• Requirements: Copy each line below exactly and leave the pictures out.

• Given data:
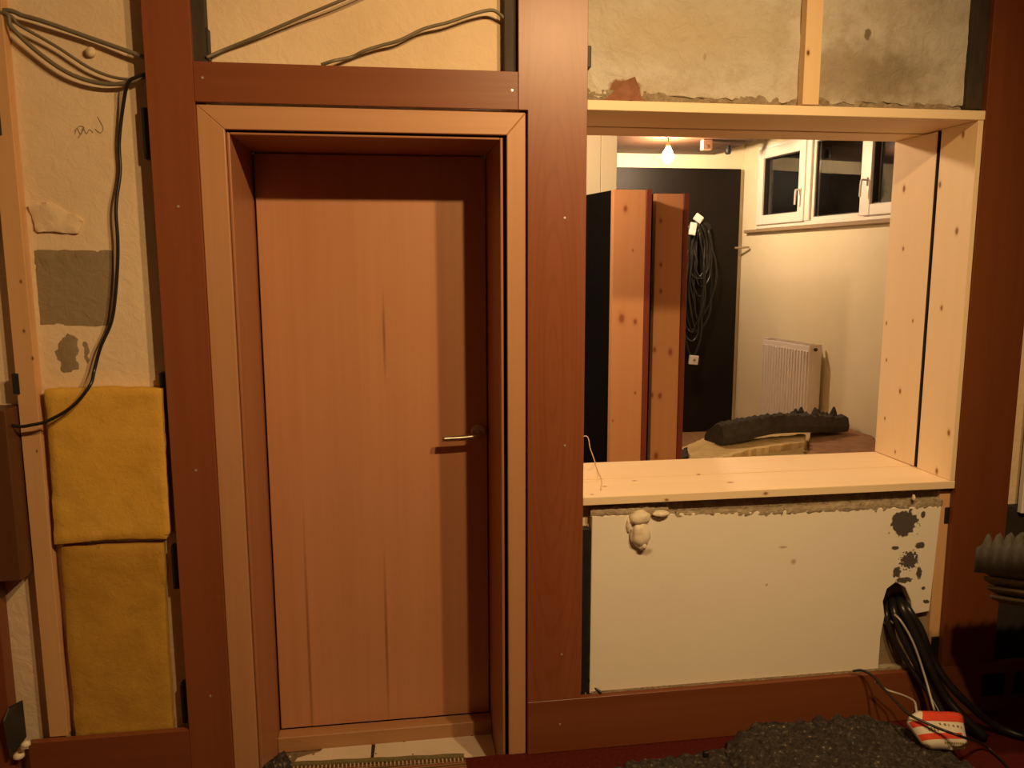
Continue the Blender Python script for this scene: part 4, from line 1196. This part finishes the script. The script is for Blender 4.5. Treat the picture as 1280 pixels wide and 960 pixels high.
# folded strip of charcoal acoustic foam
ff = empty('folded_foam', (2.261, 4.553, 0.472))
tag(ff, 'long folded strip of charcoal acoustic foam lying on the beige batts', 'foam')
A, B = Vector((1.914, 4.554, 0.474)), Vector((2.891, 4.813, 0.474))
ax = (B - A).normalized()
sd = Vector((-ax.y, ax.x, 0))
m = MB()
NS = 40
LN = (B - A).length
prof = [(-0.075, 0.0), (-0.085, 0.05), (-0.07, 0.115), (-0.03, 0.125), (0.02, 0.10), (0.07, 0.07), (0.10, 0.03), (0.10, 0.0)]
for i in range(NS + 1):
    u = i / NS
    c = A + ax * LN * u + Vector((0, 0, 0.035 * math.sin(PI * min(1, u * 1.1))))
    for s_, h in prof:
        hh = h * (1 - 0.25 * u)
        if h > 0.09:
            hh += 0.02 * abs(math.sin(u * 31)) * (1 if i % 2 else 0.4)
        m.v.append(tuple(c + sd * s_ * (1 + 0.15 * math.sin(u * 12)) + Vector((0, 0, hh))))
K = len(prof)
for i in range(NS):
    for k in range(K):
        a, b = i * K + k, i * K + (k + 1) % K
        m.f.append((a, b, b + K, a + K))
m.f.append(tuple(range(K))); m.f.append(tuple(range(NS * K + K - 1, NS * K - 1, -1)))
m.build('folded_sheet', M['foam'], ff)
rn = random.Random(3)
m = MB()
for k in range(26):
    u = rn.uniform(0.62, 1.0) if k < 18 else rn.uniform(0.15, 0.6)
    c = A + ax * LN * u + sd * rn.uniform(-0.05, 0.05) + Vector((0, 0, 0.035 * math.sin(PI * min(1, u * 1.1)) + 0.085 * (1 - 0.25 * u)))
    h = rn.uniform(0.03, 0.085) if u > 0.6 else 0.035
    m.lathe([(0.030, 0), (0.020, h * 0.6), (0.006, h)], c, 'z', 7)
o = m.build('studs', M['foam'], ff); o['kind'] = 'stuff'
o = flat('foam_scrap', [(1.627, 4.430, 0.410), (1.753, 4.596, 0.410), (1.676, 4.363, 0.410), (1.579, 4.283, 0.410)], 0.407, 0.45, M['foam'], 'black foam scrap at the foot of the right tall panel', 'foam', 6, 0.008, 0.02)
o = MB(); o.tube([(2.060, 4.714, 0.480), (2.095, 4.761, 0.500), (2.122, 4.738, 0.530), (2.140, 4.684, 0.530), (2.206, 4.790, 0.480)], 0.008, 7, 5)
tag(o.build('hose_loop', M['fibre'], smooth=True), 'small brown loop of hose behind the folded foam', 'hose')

• Solution for this exercise:
Continue the Blender Python script for this scene: part 4, from line 1196. This part finishes the script. The script is for Blender 4.5. Treat the picture as 1280 pixels wide and 960 pixels high.
# folded strip of charcoal acoustic foam
ff = empty('folded_foam', (2.261, 4.553, 0.472))
tag(ff, 'long folded strip of charcoal acoustic foam lying on the beige batts', 'foam')
A, B = Vector((1.914, 4.554, 0.474)), Vector((2.891, 4.813, 0.474))
ax = (B - A).normalized()
sd = Vector((-ax.y, ax.x, 0))
m = MB()
NS = 40
LN = (B - A).length
prof = [(-0.075, 0.0), (-0.085, 0.05), (-0.07, 0.115), (-0.03, 0.125), (0.02, 0.10), (0.07, 0.07), (0.10, 0.03), (0.10, 0.0)]
for i in range(NS + 1):
    u = i / NS
    c = A + ax * LN * u + Vector((0, 0, 0.035 * math.sin(PI * min(1, u * 1.1))))
    for s_, h in prof:
        hh = h * (1 - 0.25 * u)
        if h > 0.09:
            hh += 0.02 * abs(math.sin(u * 31)) * (1 if i % 2 else 0.4)
        m.v.append(tuple(c + sd * s_ * (1 + 0.15 * math.sin(u * 12)) + Vector((0, 0, hh))))
K = len(prof)
for i in range(NS):
    for k in range(K):
        a, b = i * K + k, i * K + (k + 1) % K
        m.f.append((a, b, b + K, a + K))
m.f.append(tuple(range(K))); m.f.append(tuple(range(NS * K + K - 1, NS * K - 1, -1)))
m.build('folded_sheet', M['foam'], ff)
rn = random.Random(3)
m = MB()
for k in range(26):
    u = rn.uniform(0.62, 1.0) if k < 18 else rn.uniform(0.15, 0.6)
    c = A + ax * LN * u + sd * rn.uniform(-0.05, 0.05) + Vector((0, 0, 0.035 * math.sin(PI * min(1, u * 1.1)) + 0.085 * (1 - 0.25 * u)))
    h = rn.uniform(0.03, 0.085) if u > 0.6 else 0.035
    m.lathe([(0.030, 0), (0.020, h * 0.6), (0.006, h)], c, 'z', 7)
o = m.build('studs', M['foam'], ff); o['kind'] = 'stuff'
o = flat('foam_scrap', [(1.627, 4.430, 0.410), (1.753, 4.596, 0.410), (1.676, 4.363, 0.410), (1.579, 4.283, 0.410)], 0.407, 0.45, M['foam'], 'black foam scrap at the foot of the right tall panel', 'foam', 6, 0.008, 0.02)
o = MB(); o.tube([(2.060, 4.714, 0.480), (2.095, 4.761, 0.500), (2.122, 4.738, 0.530), (2.140, 4.684, 0.530), (2.206, 4.790, 0.480)], 0.008, 7, 5)
tag(o.build('hose_loop', M['fibre'], smooth=True), 'small brown loop of hose behind the folded foam', 'hose')